Review by Publisher's Weekly Review

In this troubling study, tech scholar Chan (Networking Peripheries) argues that the contemporary data economy, rather than being "inescapably evolutionary and progress driven" (as Big Tech would have it), is instead a direct product of the eugenics movement. The earliest population monitored via data collection, according to Chan, were Chinese residents of the California mining town of Downieville, who were surveilled from 1890 to 1930 because eugenicists in charge of public policy believed the community was "defined by hereditary vices." She tracks how data surveillance and eugenics became inextricably linked at elite institutions like Harvard, Northwestern, and Berkeley, where eugenics developed into an authoritative field of study that rationalized immigration bans and forced sterilizations of so-called "dysgenic" populations.

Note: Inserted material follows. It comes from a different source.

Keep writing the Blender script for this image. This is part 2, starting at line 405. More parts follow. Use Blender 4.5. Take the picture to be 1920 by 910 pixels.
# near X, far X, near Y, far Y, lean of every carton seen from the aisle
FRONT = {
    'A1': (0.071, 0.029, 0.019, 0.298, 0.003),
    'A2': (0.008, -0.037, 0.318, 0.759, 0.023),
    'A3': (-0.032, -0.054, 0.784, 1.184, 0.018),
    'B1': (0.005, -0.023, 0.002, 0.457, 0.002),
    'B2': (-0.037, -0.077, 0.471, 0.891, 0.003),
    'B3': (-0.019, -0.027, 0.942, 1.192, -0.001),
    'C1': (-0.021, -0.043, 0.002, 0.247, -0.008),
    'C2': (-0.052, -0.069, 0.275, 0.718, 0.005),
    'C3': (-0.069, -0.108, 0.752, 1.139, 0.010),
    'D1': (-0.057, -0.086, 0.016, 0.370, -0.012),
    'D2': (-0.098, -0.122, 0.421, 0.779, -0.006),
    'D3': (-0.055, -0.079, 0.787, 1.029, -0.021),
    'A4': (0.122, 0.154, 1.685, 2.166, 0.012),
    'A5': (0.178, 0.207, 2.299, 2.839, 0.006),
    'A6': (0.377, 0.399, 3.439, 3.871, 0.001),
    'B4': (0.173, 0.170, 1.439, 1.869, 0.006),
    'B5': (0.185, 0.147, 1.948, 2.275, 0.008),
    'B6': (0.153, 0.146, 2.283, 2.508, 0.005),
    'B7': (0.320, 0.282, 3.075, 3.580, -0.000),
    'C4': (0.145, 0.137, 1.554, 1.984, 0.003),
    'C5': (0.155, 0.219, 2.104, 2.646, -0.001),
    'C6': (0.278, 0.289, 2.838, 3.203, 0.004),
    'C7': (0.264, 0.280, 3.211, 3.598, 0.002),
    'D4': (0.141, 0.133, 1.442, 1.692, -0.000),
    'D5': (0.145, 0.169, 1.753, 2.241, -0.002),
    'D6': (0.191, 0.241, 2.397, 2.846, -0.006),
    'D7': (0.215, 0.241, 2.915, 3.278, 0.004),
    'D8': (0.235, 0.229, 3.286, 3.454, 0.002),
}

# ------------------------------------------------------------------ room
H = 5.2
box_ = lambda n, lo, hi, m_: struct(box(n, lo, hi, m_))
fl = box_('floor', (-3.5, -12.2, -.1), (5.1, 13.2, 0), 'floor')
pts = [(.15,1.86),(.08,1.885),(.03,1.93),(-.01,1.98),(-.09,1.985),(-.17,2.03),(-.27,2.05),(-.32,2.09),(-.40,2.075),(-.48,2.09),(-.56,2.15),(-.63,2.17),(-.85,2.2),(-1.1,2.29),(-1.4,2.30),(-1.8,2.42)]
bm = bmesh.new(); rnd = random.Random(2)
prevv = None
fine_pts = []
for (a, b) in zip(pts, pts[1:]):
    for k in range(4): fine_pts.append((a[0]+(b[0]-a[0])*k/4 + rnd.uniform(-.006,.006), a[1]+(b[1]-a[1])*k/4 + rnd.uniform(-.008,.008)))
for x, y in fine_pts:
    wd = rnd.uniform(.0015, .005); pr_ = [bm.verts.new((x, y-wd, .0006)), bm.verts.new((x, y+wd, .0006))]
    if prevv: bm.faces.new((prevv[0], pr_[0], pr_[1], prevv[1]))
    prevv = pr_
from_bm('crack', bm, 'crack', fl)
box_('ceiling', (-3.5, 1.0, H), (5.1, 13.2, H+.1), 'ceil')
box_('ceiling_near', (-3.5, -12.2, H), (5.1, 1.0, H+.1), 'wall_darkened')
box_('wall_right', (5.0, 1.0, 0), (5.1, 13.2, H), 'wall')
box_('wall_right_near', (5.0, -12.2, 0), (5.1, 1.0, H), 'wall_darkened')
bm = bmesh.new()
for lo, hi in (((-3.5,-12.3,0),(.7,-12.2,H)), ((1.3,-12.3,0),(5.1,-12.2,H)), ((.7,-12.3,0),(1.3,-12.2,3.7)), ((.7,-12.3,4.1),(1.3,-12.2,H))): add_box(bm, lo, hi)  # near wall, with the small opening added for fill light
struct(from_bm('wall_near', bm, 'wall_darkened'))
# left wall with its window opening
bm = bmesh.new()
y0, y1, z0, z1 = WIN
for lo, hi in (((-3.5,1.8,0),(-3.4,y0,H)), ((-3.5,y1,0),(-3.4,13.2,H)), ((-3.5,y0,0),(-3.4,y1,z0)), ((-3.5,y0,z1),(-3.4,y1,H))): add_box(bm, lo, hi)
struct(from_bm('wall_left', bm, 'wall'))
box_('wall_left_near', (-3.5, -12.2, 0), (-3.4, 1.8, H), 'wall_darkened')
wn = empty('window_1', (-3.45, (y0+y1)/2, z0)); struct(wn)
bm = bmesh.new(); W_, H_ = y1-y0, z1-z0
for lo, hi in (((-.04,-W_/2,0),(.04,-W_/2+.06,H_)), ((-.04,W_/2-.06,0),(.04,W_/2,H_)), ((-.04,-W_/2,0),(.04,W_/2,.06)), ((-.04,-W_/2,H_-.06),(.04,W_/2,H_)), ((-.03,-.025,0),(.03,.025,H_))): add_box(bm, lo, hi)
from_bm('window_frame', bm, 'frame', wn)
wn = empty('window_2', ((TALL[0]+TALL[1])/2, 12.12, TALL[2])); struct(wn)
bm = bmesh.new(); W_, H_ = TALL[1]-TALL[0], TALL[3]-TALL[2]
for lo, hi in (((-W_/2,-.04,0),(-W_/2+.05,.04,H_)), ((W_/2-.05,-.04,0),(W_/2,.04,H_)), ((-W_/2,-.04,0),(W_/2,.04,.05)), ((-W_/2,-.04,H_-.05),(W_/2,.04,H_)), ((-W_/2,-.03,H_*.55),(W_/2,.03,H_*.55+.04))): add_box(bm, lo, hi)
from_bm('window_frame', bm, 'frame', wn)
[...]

Chan connects this academic nexus to the same policies that inspire concepts like "smart cities" today, showing how eugenics was all about designing "purified" lifestyles for elites by removing "anomalies." She also finds a connection between the eugenics movement's zeal for IQ tests as an indicator that public education was a useless government expenditure--since the tests supposedly proved that low intelligence was an inherited trait--and similar anti-education rhetoric espoused today by Silicon Valley billionaires like Peter Thiel and Elon Musk. It's an illuminating and unsettling depiction of Big Tech as deeply enmeshed in an ethically compromised brand of social science. (Jan.)